Wake up, Polly Parrot.


SF: Where To Start
by Brian Plante

Are you new to Science Fiction? Or have you been reading SF awhile but are looking for more and better stories to read? Well, have I got a list for you.

If you're like most folks who read for pleasure, you probably read novels. There are hundreds of really good SF ones, and if I listed all of them, this would be a rather lengthy article. But I think the place most people should start, to get a basic grounding in the history and depth of the SF field, is in the shorter lengths. There's a much higher signal-to-noise ratio at the shorter lengths -- for the same amount of reading as a single novel, you can be swept away into ten or more new worlds.

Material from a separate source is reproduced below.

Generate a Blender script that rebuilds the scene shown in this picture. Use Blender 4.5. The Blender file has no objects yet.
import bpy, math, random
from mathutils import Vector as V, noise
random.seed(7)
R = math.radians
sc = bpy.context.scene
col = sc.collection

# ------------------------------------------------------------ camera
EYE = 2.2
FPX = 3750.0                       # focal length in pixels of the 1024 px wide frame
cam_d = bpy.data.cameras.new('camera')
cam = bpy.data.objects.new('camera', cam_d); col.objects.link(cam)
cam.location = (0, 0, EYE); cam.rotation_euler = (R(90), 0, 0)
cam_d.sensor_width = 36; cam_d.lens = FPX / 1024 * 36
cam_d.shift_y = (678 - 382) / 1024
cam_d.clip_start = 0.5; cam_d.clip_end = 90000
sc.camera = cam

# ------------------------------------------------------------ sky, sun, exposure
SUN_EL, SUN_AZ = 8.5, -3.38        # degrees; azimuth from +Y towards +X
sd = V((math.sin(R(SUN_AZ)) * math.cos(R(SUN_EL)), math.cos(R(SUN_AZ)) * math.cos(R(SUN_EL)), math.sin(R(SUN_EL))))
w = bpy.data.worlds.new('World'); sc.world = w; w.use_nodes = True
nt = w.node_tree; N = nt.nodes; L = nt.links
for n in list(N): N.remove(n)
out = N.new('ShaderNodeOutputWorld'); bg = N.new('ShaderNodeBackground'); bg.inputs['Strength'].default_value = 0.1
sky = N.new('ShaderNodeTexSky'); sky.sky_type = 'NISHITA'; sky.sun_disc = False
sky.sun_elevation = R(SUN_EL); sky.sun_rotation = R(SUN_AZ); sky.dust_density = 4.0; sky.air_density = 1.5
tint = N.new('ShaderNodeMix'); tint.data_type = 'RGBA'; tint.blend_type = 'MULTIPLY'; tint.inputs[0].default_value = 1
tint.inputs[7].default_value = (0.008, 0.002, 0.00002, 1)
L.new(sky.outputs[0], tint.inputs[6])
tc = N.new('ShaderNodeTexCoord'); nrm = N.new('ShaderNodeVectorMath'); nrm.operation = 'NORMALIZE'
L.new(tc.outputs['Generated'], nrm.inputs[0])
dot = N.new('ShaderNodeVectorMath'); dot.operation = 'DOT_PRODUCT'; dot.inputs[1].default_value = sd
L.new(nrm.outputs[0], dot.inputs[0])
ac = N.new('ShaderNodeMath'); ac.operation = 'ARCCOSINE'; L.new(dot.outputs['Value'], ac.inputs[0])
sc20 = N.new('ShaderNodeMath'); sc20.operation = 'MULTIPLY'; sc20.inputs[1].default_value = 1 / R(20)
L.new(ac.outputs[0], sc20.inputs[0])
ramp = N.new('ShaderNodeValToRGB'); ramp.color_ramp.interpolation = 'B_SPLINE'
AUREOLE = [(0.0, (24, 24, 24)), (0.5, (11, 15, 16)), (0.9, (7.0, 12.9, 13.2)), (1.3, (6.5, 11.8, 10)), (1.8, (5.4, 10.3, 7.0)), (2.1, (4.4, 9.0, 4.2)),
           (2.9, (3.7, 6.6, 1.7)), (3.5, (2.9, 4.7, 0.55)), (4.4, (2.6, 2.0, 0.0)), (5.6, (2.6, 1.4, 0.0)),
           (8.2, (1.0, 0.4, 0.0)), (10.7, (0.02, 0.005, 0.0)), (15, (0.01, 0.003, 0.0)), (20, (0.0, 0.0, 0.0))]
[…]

Unlike most other genres, SF has always had a strong tradition of short stories. SF authors typically break in at the shorter lengths, and there has always been a number of magazine and anthology markets that publish such work. Even when SF authors move up into the arena of novels, it is not unusual for them to still produce shorter works as well.

So where do you find the best of the shorter lengths in SF? Well, the top magazines Asimov's, Analog, and The Magazine Of Fantasy & Science Fiction have been around for quite some time, and are the obvious places to spot new work from upcoming as well as established authors. You can read excellent work online for free at SciFiction as well as a few other other worthy websites and magazines if you really have the time, but since we're assuming you're new to SF and want up to speed quickly, those are the biggies to cover first.

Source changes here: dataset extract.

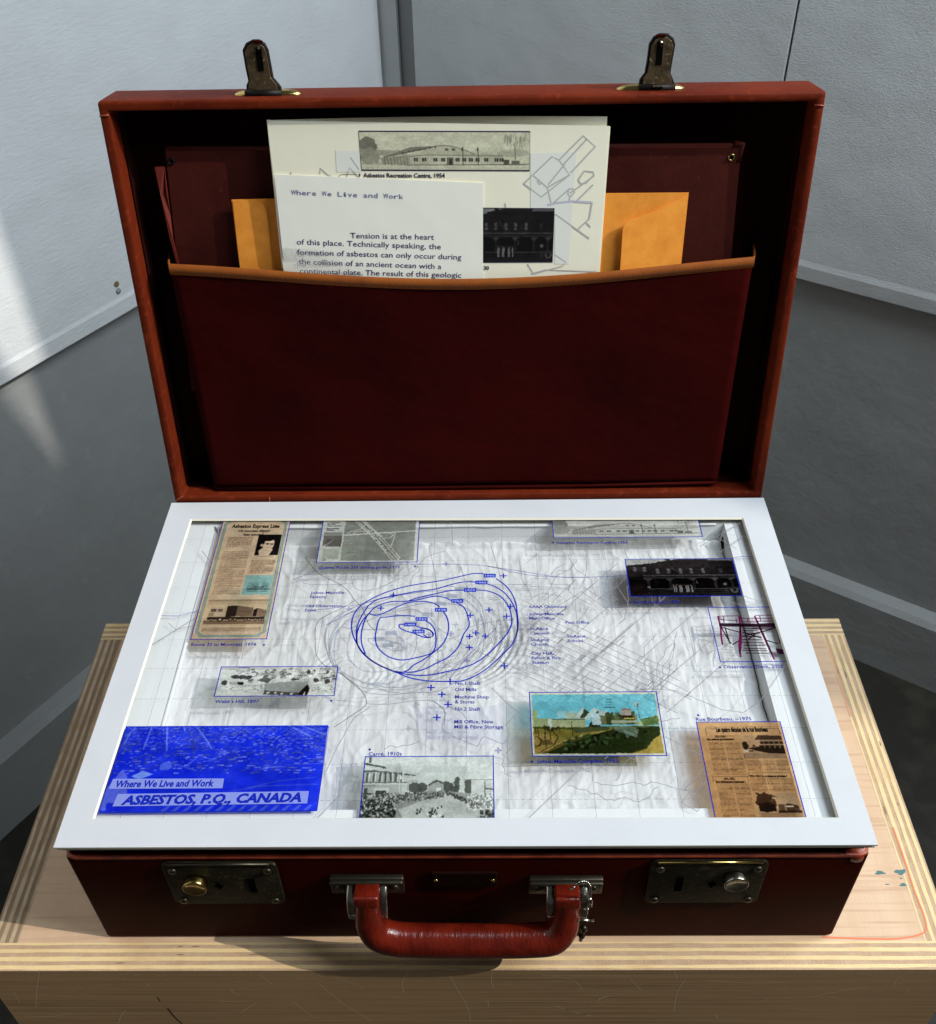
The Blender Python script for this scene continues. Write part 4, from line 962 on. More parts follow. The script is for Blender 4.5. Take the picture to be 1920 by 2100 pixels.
def sheet_pic(name, pic, x0, y0, x1, y1, m=PHOTO, lev=3, label=None, b='lrtb', soft=1.3):
    z = zi(lev); ob = place_pic(name, pic, [(x0,y1,z),(x1,y1,z),(x1,y0,z),(x0,y0,z)], m, film, label, soft)
    if b: border(x0, y0, x1, y1, sides=b)
    return ob

# --- recreation centre pencil drawing
def pic_rec(bgc, ink_, w=300):
    p = Pic(w, int(w*.235), bgc); I = np.array(ink_, float); B = np.array(bgc, float); g = lambda k: B*(1-k)+I*k
    p.rect(0, .80, 1, .86, g(.18)); p.noise(5, 60, 3)
    p.ell(.045, .36, .050, .22, g(.50), 1, .9, 3); p.ell(.06, .62, .06, .20, g(.35), 1, .9, 5); p.ell(.17, .55, .10, .09, g(.25), 1, .8, 6)
    p.ell(.90, .55, .10, .10, g(.16), 1, .7, 7); p.ell(.70, .62, .14, .07, g(.12), 1, .7, 8)
    p.poly([(.12,.68),(.39,.46),(.50,.36),(.30,.40),(.22,.52)], g(.45)); p.poly([(.13,.70),(.40,.50),(.46,.45),(.46,.58),(.28,.64)], g(.12))
    p.poly([(.12,.68),(.29,.60),(.29,.88),(.13,.84)], g(.30))
    for k in range(8): p.line([(.14+k*.019,.66-k*.004),(.145+k*.019,.86)], g(.75), .8)
    roof = [(.37,.60)]+[(.37+.30*i/14, .60-.24*math.sin(math.pi*(.18+.82*i/14)*.98)**.9) for i in range(15)]+[(.68,.60)]
    p.poly(roof, g(.10)); p.line(roof[1:-1], g(.8), 1.0); p.line([(.14,.66),(.45,.38)], g(.8), 1)
    for k in range(7): p.rect(.25+k*.032, .52-k*.022, .258+k*.032, .555-k*.022, g(.8))
    p.rect(.50, .43, .52, .50, g(.6)); p.rect(.54, .43, .56, .50, g(.6))
    p.rect(.29, .64, .40, .86, g(.14)); p.rect(.40, .60, .82, .86, g(.05)); p.rect(.75, .62, .84, .86, g(.10)); p.line([(.29,.64),(.40,.60),(.84,.62)], g(.8), 1); p.line([(.29,.86),(.98,.84)], g(.8), 1.3)
    for x in (.315,.365,.43,.475,.56,.60,.64,.68,.73,.79,.82): p.rect(x, .68, x+.024, .76, g(.85)); p.line([(x+.012,.68),(x+.012,.76)], B, .8)
    p.rect(.51, .66, .55, .84, g(.55)); p.rect(.525,.70,.54,.84, g(.9)); p.rect(.845, .72, .88, .84, g(.7)); p.rect(.89, .74, .94, .84, g(.55))
    for x in (.605, .695): p.line([(x,.40),(x,.86)], g(.95), 1.2); p.poly([(x,.40),(x-.010,.46),(x,.52)], g(.8))
    p.line([(.915,.86),(.912,.50),(.905,.30)], g(.6), 1.6); p.line([(.912,.45),(.93,.25)], g(.5), 1)
    for k in range(26):
        x = .85+.13*random.random(); y = .06+.12*random.random(); p.line([(x,y),(x+.004*random.uniform(-1,1), y+random.uniform(.06,.28))], g(.45), 1.1, .8)
    p.noise(14, 160, 9, mask=(p.v > .35)); p.put(p.v > .90, g(.06)); return p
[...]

Is it too much for you to follow all those magazines every single month? Then dive in with the annual Best of The Year anthologies. Gardner Dozois edits the huge The Year's Best SF annual, and David Hartwell edits a smaller but similarly excellent anthology. Later this year, Robert Silverberg, no slouch at editing, will debut a third SF best of the year anthology. You can't go wrong with any or all of these books.

Want to know where SF has been? Then you want to read some of the many wonderful retrospective anthologies. The single best volume is probably Volume 1 of The Science Fiction Hall Of Fame, edited by Robert Silverberg. That one is currently out of print (as are many of the volumes I'm about to mention), but is widely available in used bookstores or on the internet (try www.abebooks.com or www.half.com). Other quick primers in SF are James Gunn's The Road To SF series (six volumes, but start with volumes 2-4), Isaac Asimov Presents The Great SF Stories (25 volumes in all, each one covering a single year from 1939 to 1963), several volumes edited by David Hartwell (The Ascent Of Wonder, The Science Fiction Century, The World Treasury Of SF and Visions Of Wonder), The Oxford Book Of SF edited by Tom Shippey, several volumes of The Arbor House Treasury books edited by Robert Silverberg, Worlds Of Wonder (recently reissued under the title of SF 101) also by Robert Silverberg, Gardner Dozois' The Good Old Stuff,The Good New Stuff, Modern Masterpieces of SF and Modern Classic Short Novels Of SF.

I could go on. And on and on and on. But rather than overwhelm you with a daunting list, I'll cut this short. If you're totally new to the field, start with a few of the retrospective anthologies. If you prefer the newer styles to the old stuff, pick up the best-of-the-year books. If you find yourself really enjoying all this and hungry for more, then subscribe to one or more of the magazines.

And then there's the novels. Ah, so many books, so little time. Well, maybe I'll save those for another article. But if you're just starting out, start with the short stories first and you'll get more bang for your buck. I envy you for all those first-time discoveries you have ahead.